Begin Data section

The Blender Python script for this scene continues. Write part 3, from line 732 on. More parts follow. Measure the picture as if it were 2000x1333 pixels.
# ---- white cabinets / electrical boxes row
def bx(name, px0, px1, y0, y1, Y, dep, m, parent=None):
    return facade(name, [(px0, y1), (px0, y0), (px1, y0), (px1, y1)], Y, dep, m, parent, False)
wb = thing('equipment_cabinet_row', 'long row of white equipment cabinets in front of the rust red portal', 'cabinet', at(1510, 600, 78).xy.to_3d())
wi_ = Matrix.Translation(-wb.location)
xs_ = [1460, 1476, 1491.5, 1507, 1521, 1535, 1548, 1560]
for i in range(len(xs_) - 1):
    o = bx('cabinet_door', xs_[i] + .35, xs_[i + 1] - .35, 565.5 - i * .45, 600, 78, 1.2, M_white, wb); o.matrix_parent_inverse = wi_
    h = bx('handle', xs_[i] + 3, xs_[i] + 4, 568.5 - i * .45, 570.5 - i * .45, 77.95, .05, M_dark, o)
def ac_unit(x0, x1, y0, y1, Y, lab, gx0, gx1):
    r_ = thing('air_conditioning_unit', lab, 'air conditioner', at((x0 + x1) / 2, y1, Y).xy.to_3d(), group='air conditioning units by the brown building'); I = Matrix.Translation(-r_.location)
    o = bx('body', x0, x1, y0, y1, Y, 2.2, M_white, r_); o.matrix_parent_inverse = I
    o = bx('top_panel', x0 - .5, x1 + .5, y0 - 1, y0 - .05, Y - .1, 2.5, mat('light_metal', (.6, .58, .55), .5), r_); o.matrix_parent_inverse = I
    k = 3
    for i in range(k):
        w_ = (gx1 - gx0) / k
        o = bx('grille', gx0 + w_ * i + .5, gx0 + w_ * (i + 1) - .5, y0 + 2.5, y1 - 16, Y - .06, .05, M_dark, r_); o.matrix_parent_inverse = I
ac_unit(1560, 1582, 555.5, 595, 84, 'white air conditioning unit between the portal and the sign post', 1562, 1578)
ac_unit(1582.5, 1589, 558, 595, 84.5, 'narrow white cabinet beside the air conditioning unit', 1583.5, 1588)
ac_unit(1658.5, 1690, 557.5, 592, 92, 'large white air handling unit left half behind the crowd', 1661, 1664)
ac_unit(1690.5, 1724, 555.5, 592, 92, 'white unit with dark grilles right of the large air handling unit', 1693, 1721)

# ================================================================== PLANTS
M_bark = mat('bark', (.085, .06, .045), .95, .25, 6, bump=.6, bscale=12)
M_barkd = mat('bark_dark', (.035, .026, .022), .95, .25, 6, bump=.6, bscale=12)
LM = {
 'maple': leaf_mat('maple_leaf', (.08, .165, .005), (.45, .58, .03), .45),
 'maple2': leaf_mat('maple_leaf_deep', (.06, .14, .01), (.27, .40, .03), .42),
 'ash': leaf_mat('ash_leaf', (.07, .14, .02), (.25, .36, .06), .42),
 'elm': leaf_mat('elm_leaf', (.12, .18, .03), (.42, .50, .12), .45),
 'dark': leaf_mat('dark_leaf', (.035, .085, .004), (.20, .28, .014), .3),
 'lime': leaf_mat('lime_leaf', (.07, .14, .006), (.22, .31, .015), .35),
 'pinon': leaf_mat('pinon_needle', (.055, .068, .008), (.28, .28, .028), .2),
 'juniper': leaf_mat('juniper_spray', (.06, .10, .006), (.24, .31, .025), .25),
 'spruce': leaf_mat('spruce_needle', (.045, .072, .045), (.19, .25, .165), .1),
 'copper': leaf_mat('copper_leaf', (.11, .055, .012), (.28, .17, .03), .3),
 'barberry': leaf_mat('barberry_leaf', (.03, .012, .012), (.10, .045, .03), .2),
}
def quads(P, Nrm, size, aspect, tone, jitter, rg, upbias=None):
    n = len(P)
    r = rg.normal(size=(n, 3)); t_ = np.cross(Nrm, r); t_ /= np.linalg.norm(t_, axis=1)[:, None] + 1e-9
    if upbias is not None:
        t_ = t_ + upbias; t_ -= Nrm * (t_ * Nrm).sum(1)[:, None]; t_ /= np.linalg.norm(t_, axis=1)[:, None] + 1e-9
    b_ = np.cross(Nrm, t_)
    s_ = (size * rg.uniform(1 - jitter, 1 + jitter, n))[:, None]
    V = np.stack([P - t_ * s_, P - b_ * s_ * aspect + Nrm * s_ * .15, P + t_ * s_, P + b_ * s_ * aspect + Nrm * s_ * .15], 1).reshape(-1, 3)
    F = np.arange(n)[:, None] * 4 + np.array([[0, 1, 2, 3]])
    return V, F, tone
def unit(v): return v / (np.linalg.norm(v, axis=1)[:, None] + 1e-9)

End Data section

Repeat the lines above exactly.

> Complete output:
The Blender Python script for this scene continues. Write part 3, from line 732 on. More parts follow. Measure the picture as if it were 2000x1333 pixels.
# ---- white cabinets / electrical boxes row
def bx(name, px0, px1, y0, y1, Y, dep, m, parent=None):
    return facade(name, [(px0, y1), (px0, y0), (px1, y0), (px1, y1)], Y, dep, m, parent, False)
wb = thing('equipment_cabinet_row', 'long row of white equipment cabinets in front of the rust red portal', 'cabinet', at(1510, 600, 78).xy.to_3d())
wi_ = Matrix.Translation(-wb.location)
xs_ = [1460, 1476, 1491.5, 1507, 1521, 1535, 1548, 1560]
for i in range(len(xs_) - 1):
    o = bx('cabinet_door', xs_[i] + .35, xs_[i + 1] - .35, 565.5 - i * .45, 600, 78, 1.2, M_white, wb); o.matrix_parent_inverse = wi_
    h = bx('handle', xs_[i] + 3, xs_[i] + 4, 568.5 - i * .45, 570.5 - i * .45, 77.95, .05, M_dark, o)
def ac_unit(x0, x1, y0, y1, Y, lab, gx0, gx1):
    r_ = thing('air_conditioning_unit', lab, 'air conditioner', at((x0 + x1) / 2, y1, Y).xy.to_3d(), group='air conditioning units by the brown building'); I = Matrix.Translation(-r_.location)
    o = bx('body', x0, x1, y0, y1, Y, 2.2, M_white, r_); o.matrix_parent_inverse = I
    o = bx('top_panel', x0 - .5, x1 + .5, y0 - 1, y0 - .05, Y - .1, 2.5, mat('light_metal', (.6, .58, .55), .5), r_); o.matrix_parent_inverse = I
    k = 3
    for i in range(k):
        w_ = (gx1 - gx0) / k
        o = bx('grille', gx0 + w_ * i + .5, gx0 + w_ * (i + 1) - .5, y0 + 2.5, y1 - 16, Y - .06, .05, M_dark, r_); o.matrix_parent_inverse = I
ac_unit(1560, 1582, 555.5, 595, 84, 'white air conditioning unit between the portal and the sign post', 1562, 1578)
ac_unit(1582.5, 1589, 558, 595, 84.5, 'narrow white cabinet beside the air conditioning unit', 1583.5, 1588)
ac_unit(1658.5, 1690, 557.5, 592, 92, 'large white air handling unit left half behind the crowd', 1661, 1664)
ac_unit(1690.5, 1724, 555.5, 592, 92, 'white unit with dark grilles right of the large air handling unit', 1693, 1721)

# ================================================================== PLANTS
M_bark = mat('bark', (.085, .06, .045), .95, .25, 6, bump=.6, bscale=12)
M_barkd = mat('bark_dark', (.035, .026, .022), .95, .25, 6, bump=.6, bscale=12)
LM = {
 'maple': leaf_mat('maple_leaf', (.08, .165, .005), (.45, .58, .03), .45),
 'maple2': leaf_mat('maple_leaf_deep', (.06, .14, .01), (.27, .40, .03), .42),
 'ash': leaf_mat('ash_leaf', (.07, .14, .02), (.25, .36, .06), .42),
 'elm': leaf_mat('elm_leaf', (.12, .18, .03), (.42, .50, .12), .45),
 'dark': leaf_mat('dark_leaf', (.035, .085, .004), (.20, .28, .014), .3),
 'lime': leaf_mat('lime_leaf', (.07, .14, .006), (.22, .31, .015), .35),
 'pinon': leaf_mat('pinon_needle', (.055, .068, .008), (.28, .28, .028), .2),
 'juniper': leaf_mat('juniper_spray', (.06, .10, .006), (.24, .31, .025), .25),
 'spruce': leaf_mat('spruce_needle', (.045, .072, .045), (.19, .25, .165), .1),
 'copper': leaf_mat('copper_leaf', (.11, .055, .012), (.28, .17, .03), .3),
 'barberry': leaf_mat('barberry_leaf', (.03, .012, .012), (.10, .045, .03), .2),
}
def quads(P, Nrm, size, aspect, tone, jitter, rg, upbias=None):
    n = len(P)
    r = rg.normal(size=(n, 3)); t_ = np.cross(Nrm, r); t_ /= np.linalg.norm(t_, axis=1)[:, None] + 1e-9
    if upbias is not None:
        t_ = t_ + upbias; t_ -= Nrm * (t_ * Nrm).sum(1)[:, None]; t_ /= np.linalg.norm(t_, axis=1)[:, None] + 1e-9
    b_ = np.cross(Nrm, t_)
    s_ = (size * rg.uniform(1 - jitter, 1 + jitter, n))[:, None]
    V = np.stack([P - t_ * s_, P - b_ * s_ * aspect + Nrm * s_ * .15, P + t_ * s_, P + b_ * s_ * aspect + Nrm * s_ * .15], 1).reshape(-1, 3)
    F = np.arange(n)[:, None] * 4 + np.array([[0, 1, 2, 3]])
    return V, F, tone
def unit(v): return v / (np.linalg.norm(v, axis=1)[:, None] + 1e-9)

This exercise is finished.